-- START --
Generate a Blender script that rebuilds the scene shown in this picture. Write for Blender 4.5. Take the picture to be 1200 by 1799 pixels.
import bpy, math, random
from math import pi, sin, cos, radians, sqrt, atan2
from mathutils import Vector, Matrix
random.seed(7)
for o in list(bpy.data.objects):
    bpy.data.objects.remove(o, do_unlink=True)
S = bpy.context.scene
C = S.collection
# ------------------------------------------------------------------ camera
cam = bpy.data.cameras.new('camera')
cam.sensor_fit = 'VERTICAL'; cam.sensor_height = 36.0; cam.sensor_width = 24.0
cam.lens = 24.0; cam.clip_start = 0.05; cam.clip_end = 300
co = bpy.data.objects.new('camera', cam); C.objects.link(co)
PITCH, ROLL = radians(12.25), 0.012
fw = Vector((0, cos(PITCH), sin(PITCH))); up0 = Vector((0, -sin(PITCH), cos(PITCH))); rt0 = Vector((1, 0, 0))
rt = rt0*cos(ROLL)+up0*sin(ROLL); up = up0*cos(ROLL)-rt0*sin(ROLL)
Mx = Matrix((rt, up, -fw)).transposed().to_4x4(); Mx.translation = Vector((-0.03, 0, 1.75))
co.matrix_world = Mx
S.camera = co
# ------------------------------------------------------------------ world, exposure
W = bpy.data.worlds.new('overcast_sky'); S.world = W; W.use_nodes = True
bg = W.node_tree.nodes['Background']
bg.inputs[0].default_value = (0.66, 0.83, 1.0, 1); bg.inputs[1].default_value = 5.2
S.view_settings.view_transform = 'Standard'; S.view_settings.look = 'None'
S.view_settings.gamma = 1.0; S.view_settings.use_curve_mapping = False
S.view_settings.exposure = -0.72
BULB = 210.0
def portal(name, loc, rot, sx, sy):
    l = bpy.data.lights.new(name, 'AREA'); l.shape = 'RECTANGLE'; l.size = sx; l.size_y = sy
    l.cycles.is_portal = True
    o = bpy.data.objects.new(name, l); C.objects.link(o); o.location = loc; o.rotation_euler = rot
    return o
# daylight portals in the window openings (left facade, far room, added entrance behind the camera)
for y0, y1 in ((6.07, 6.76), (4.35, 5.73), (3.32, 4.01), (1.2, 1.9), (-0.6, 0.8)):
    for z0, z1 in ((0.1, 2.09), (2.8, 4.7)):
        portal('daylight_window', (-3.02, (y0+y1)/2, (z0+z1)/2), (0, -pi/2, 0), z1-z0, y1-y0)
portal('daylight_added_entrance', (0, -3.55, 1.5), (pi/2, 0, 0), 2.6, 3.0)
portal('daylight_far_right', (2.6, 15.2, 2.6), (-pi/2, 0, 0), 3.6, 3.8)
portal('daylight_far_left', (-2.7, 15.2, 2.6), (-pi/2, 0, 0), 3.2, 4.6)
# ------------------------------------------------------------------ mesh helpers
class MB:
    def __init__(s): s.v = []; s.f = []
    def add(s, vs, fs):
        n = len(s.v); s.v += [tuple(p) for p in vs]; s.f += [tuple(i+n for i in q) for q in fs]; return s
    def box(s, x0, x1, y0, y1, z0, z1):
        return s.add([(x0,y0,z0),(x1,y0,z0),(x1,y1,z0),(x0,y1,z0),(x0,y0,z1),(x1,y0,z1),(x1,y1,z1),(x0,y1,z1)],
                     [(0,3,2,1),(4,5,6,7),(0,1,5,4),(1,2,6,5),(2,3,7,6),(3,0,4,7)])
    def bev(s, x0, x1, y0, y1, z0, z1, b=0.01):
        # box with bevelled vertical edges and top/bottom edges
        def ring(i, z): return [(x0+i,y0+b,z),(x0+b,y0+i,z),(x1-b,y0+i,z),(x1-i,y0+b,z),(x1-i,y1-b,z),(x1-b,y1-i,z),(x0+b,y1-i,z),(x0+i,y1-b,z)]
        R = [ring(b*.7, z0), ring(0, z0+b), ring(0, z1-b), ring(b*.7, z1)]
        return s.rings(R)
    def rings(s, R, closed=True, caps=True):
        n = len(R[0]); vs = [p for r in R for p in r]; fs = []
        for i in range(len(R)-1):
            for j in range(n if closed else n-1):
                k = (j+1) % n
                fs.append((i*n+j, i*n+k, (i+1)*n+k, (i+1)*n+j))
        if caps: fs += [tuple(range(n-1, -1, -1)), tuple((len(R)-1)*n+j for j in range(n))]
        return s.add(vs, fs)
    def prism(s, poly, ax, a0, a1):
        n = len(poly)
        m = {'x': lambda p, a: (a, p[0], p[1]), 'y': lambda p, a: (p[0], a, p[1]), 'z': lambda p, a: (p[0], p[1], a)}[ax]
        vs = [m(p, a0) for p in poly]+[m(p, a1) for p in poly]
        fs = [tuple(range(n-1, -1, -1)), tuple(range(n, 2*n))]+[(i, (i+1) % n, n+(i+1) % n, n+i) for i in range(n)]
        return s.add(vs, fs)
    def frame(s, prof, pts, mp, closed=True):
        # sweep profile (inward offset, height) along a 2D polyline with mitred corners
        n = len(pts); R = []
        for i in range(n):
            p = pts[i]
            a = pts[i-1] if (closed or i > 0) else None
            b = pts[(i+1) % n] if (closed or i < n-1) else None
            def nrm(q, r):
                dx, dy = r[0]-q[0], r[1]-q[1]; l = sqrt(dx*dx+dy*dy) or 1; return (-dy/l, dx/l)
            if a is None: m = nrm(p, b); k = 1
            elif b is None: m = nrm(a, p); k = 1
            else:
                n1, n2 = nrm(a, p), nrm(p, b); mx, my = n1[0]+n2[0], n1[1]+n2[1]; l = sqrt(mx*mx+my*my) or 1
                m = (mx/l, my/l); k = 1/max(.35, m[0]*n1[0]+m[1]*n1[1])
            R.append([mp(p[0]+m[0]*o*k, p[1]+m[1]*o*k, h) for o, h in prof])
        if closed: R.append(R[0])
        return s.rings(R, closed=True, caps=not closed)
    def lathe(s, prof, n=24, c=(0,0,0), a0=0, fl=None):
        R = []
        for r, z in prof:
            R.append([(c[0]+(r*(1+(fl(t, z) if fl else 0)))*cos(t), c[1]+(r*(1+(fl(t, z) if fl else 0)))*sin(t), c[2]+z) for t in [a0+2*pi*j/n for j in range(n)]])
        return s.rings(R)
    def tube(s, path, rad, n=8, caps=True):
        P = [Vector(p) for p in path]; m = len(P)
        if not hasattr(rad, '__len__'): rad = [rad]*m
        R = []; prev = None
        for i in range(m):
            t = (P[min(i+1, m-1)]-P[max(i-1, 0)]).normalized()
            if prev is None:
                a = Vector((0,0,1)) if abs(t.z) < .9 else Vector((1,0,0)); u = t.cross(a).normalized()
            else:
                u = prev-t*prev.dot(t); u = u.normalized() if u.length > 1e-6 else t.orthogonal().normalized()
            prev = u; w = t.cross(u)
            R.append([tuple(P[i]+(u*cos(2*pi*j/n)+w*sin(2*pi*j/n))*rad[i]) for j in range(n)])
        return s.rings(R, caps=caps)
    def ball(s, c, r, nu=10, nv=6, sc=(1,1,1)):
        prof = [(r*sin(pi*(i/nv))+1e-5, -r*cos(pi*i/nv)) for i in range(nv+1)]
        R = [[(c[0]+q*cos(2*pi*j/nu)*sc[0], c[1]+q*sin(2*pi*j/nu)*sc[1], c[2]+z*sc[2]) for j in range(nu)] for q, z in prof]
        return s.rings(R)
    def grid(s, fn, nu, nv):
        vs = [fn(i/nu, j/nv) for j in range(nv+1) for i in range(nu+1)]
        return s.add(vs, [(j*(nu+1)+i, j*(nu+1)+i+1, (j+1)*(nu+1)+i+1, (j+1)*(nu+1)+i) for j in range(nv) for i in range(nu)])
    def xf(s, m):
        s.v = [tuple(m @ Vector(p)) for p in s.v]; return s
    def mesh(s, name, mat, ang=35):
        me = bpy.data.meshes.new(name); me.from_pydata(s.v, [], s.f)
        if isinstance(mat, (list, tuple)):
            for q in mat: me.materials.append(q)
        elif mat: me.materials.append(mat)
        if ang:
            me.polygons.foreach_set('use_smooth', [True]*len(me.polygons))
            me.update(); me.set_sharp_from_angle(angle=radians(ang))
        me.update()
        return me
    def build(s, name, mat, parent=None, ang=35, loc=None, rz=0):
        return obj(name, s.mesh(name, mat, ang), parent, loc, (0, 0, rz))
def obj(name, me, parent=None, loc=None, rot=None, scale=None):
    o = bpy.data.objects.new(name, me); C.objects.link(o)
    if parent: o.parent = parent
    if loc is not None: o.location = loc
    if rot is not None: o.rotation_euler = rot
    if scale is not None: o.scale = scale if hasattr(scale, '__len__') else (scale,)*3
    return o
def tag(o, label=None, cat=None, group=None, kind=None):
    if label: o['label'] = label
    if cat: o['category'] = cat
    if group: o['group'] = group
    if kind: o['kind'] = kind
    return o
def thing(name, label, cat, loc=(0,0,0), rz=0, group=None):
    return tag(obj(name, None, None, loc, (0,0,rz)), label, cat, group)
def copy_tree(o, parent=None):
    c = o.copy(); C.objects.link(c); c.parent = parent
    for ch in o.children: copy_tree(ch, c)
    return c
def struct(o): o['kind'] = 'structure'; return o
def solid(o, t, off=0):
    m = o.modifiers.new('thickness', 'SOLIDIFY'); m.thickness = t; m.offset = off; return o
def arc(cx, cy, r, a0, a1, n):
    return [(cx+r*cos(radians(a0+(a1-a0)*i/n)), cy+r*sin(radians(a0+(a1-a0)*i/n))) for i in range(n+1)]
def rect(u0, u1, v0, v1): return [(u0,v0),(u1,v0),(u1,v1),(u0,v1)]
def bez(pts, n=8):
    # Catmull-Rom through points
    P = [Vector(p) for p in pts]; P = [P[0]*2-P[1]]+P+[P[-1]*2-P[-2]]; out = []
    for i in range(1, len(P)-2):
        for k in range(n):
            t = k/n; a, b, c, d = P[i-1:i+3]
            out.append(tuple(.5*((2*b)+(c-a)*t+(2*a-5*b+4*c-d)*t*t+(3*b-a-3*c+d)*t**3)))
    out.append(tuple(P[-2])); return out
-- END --
GIVEN PROBLEM => Tally the lines that hold the string "scene" and state the total, nothing more.

ANSWER TO THE TASK => 2